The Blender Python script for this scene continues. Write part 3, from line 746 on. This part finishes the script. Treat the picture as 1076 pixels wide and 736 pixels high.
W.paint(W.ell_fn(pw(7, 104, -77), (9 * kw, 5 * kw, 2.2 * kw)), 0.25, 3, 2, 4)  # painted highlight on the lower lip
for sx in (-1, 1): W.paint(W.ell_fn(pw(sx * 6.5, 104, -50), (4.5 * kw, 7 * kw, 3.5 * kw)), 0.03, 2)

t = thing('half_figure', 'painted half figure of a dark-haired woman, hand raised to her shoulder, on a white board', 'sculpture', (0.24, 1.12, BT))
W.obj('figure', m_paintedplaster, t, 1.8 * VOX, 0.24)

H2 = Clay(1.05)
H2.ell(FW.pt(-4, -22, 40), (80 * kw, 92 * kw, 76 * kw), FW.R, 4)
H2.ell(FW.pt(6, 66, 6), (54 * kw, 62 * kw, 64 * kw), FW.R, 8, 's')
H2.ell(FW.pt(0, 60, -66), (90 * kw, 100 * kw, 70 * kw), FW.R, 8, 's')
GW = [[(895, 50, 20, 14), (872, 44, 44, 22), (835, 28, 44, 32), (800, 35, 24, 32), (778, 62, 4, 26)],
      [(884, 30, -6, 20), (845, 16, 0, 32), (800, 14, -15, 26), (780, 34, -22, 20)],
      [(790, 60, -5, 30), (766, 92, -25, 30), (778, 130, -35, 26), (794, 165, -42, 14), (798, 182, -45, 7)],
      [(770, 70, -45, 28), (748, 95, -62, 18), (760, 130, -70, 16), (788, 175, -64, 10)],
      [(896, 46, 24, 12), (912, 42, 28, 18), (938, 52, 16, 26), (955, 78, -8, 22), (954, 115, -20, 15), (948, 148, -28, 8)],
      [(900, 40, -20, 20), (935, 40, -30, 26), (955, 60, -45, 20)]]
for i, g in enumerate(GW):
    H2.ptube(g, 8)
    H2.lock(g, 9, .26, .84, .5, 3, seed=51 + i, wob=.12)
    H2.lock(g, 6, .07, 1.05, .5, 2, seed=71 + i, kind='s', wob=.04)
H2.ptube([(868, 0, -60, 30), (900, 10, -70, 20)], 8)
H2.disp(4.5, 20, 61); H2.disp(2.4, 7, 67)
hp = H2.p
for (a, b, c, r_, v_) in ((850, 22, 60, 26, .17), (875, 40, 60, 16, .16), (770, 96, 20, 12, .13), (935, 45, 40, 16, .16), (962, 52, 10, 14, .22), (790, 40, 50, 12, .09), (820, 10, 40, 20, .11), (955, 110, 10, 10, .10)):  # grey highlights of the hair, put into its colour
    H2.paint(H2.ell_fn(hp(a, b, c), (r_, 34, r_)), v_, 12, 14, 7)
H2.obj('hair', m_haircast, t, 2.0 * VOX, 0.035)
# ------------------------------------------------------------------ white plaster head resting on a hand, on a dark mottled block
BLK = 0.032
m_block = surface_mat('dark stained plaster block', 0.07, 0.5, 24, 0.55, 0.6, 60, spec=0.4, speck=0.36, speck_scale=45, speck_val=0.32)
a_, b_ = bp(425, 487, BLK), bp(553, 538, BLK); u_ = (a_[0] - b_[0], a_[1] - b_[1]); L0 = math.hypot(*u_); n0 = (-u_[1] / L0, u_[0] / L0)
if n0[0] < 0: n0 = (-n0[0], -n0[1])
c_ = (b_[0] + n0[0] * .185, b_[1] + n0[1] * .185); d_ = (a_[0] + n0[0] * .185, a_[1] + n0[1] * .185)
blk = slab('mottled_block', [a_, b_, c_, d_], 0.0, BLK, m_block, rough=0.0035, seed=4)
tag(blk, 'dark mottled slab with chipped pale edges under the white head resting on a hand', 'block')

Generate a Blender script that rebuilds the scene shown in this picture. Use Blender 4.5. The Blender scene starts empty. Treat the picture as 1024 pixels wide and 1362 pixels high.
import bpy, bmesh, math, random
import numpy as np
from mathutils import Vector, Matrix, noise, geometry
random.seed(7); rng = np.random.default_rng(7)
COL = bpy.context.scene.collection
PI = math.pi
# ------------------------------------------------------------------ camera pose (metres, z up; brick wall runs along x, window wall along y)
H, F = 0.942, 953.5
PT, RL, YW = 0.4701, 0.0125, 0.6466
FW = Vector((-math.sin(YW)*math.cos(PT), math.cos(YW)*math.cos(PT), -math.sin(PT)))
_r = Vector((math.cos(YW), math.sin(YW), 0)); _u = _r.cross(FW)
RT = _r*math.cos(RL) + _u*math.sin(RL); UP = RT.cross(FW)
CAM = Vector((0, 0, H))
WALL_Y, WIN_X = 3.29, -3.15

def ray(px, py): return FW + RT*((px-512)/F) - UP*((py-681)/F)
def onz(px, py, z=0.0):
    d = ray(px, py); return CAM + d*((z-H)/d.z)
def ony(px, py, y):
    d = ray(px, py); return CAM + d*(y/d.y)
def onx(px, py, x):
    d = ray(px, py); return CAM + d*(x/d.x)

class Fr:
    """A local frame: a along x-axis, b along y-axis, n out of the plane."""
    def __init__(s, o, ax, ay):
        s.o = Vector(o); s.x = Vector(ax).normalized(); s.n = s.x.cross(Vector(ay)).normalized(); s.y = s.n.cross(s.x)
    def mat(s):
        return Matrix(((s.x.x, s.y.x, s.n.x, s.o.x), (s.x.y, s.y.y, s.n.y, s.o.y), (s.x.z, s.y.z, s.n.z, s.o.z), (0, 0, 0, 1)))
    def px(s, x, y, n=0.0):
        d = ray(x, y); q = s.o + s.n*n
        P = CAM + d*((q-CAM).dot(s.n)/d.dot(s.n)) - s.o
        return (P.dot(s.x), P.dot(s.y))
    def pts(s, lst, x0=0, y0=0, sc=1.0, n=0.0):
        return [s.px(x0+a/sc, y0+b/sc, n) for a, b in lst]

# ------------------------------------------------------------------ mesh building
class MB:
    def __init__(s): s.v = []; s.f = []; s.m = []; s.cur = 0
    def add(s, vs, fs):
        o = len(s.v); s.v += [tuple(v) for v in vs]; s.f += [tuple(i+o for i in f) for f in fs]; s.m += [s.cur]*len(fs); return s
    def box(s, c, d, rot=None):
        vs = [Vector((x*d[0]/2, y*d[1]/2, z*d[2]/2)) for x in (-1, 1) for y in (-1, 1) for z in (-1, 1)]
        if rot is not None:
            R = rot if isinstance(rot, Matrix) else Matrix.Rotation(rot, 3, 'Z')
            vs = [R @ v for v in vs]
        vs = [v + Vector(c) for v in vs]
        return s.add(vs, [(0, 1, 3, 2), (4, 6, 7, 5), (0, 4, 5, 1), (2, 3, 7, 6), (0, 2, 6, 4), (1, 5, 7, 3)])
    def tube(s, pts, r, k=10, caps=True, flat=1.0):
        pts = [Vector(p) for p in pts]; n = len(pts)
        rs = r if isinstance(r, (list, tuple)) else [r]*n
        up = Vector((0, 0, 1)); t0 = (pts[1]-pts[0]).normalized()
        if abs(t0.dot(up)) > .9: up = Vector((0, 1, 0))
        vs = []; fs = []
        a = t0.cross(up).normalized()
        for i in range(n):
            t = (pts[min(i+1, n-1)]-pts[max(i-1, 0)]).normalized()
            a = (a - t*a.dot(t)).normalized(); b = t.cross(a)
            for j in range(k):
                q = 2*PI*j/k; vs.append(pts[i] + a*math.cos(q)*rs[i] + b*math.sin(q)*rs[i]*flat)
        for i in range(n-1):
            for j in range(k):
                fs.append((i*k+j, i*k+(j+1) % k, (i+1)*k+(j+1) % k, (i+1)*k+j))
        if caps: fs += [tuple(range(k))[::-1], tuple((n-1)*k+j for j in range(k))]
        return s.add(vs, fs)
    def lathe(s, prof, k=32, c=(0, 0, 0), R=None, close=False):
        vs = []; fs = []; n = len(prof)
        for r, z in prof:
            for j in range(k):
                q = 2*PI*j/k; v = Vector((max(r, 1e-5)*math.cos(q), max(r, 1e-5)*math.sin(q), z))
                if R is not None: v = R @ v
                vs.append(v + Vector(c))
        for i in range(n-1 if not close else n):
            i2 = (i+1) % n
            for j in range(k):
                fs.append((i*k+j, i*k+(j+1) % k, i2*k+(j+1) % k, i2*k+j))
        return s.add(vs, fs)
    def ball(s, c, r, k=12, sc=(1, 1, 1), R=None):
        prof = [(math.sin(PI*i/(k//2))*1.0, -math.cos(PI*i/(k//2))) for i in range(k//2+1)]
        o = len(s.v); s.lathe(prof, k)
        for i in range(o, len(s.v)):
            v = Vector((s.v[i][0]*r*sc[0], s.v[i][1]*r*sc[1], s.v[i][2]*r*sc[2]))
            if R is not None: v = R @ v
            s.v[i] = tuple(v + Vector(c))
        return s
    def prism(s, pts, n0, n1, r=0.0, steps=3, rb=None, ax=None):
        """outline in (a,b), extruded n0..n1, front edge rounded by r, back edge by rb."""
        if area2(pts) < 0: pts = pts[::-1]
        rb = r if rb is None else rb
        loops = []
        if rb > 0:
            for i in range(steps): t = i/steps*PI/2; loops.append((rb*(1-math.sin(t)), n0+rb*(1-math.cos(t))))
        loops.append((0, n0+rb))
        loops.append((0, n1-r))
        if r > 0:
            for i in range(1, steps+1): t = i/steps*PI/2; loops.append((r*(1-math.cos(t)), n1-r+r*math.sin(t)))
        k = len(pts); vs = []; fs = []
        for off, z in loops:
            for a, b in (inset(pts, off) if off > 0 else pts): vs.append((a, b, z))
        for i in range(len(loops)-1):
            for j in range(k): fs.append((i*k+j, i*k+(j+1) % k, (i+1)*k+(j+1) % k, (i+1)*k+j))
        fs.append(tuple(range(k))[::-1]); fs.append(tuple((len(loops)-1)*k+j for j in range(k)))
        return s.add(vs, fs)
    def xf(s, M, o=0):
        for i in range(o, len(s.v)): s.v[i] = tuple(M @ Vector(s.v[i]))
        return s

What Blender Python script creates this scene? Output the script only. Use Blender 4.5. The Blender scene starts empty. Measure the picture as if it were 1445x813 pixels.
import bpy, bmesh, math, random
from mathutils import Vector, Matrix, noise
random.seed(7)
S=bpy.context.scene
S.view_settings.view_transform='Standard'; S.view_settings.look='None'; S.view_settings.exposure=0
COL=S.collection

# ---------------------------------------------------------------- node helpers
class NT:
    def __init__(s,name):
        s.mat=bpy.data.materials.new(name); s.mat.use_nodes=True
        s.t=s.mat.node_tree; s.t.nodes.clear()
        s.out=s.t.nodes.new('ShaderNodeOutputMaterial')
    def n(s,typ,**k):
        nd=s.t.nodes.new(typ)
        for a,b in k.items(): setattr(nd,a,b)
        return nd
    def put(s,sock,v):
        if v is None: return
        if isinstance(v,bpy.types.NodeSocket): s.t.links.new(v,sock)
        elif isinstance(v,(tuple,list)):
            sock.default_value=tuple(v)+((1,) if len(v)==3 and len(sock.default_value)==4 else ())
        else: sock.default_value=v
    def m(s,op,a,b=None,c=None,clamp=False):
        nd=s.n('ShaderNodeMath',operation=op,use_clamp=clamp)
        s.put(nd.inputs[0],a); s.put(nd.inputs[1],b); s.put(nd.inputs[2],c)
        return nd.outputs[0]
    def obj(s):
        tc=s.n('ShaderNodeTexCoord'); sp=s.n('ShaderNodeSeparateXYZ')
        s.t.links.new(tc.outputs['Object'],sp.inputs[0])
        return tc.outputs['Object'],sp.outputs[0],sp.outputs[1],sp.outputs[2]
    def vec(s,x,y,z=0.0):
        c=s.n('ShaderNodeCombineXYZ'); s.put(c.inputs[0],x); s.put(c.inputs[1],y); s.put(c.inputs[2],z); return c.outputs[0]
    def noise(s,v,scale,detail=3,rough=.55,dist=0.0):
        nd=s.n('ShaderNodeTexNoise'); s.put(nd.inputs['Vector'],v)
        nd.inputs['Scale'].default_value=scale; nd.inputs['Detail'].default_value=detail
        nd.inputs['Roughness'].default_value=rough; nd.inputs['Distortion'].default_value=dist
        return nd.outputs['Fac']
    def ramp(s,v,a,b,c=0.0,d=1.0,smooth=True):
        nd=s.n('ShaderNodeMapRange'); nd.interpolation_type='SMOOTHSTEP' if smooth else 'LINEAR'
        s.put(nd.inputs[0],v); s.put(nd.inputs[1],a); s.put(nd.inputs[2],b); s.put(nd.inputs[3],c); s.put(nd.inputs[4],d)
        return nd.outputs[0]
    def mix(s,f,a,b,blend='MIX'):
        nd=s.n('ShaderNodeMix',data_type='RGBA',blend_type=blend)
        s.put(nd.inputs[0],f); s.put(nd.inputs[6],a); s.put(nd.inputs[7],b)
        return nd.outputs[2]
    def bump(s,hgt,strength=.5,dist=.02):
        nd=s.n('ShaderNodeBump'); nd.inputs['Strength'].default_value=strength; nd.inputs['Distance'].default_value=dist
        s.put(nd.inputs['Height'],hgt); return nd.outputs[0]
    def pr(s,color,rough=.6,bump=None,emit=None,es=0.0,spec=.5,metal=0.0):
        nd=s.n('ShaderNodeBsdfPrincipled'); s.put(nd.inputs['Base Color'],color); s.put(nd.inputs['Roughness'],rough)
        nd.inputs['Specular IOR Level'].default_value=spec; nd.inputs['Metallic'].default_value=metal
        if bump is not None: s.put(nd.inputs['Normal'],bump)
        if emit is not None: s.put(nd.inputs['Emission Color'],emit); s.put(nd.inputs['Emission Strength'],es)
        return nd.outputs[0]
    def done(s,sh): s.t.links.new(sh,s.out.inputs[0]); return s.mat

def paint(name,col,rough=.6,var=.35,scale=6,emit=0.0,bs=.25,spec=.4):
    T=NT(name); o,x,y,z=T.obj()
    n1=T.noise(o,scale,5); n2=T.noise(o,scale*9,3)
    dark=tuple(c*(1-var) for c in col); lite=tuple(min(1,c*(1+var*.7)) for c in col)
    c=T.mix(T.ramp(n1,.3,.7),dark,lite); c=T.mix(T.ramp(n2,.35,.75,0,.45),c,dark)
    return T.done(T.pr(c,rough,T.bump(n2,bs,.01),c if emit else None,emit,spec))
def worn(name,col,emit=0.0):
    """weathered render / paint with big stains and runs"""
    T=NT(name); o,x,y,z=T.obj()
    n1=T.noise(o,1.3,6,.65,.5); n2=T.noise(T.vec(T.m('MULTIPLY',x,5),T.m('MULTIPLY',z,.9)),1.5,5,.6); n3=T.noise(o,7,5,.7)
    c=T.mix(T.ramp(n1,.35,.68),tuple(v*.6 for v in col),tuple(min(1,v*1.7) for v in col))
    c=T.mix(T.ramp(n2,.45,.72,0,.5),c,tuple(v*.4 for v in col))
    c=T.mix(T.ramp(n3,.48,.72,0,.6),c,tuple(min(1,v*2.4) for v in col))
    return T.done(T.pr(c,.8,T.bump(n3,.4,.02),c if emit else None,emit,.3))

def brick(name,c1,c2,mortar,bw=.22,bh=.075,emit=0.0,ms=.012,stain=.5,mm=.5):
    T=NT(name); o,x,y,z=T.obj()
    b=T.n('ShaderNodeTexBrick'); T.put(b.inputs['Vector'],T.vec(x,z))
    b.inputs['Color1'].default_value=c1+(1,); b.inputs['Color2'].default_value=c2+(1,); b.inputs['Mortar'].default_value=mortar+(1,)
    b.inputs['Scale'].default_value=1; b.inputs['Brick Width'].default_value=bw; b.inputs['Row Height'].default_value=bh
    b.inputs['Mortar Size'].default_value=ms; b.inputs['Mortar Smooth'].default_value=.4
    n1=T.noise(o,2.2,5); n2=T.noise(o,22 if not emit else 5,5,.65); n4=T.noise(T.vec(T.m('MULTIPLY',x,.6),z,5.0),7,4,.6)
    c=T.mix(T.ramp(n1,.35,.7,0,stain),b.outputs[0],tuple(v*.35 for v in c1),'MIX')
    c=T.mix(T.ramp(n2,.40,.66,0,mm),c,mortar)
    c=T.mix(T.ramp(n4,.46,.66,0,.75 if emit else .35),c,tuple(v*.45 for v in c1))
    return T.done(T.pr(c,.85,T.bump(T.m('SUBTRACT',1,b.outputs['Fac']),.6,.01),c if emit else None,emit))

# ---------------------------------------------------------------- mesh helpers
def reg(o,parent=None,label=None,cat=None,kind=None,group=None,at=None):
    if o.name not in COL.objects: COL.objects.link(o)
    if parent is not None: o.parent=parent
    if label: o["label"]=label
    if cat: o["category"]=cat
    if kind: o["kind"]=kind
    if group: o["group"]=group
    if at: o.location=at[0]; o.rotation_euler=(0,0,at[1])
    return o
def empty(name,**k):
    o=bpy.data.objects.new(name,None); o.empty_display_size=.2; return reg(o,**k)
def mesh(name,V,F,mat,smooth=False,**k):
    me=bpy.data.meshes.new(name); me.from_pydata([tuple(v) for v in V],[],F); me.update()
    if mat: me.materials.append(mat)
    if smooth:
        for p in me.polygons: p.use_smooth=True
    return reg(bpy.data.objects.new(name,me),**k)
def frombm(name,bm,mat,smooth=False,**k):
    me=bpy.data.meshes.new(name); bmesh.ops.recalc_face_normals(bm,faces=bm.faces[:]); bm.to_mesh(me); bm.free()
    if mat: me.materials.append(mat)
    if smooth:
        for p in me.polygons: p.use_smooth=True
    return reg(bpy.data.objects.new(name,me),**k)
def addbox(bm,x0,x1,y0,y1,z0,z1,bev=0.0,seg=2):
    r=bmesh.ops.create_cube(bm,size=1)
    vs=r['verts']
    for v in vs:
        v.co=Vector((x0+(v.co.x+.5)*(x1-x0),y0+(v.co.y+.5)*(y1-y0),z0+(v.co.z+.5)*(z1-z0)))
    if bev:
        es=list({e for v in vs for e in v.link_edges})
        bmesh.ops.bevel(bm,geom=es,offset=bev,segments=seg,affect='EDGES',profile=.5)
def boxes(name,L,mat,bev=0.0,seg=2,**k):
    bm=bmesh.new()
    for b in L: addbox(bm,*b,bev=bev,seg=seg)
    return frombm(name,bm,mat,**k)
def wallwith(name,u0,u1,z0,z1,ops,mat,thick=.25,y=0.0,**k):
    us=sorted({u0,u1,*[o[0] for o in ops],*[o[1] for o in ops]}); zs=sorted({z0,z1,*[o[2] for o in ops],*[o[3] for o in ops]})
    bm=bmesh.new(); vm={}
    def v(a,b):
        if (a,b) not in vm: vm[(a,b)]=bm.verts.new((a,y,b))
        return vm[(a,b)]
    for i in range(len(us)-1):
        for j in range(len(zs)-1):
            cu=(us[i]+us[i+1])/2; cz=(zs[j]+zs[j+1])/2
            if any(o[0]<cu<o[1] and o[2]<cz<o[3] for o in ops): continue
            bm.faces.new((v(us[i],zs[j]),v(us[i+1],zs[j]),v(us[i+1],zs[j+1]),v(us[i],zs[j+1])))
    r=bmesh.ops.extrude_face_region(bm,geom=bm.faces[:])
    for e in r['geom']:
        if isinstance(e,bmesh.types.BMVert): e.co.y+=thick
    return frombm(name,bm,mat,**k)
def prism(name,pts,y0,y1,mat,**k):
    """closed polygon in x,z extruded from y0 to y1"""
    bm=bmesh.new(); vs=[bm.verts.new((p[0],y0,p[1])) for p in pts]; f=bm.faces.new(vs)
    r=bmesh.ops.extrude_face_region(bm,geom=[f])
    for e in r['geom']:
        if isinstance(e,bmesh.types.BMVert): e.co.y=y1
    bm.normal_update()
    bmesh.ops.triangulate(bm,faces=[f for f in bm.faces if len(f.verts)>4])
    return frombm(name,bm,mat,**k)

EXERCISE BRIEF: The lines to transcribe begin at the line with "What Blender Python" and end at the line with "COL=S.collection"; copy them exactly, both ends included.

FULL OUTPUT:
What Blender Python script creates this scene? Output the script only. Use Blender 4.5. The Blender scene starts empty. Measure the picture as if it were 1445x813 pixels.
import bpy, bmesh, math, random
from mathutils import Vector, Matrix, noise
random.seed(7)
S=bpy.context.scene
S.view_settings.view_transform='Standard'; S.view_settings.look='None'; S.view_settings.exposure=0
COL=S.collection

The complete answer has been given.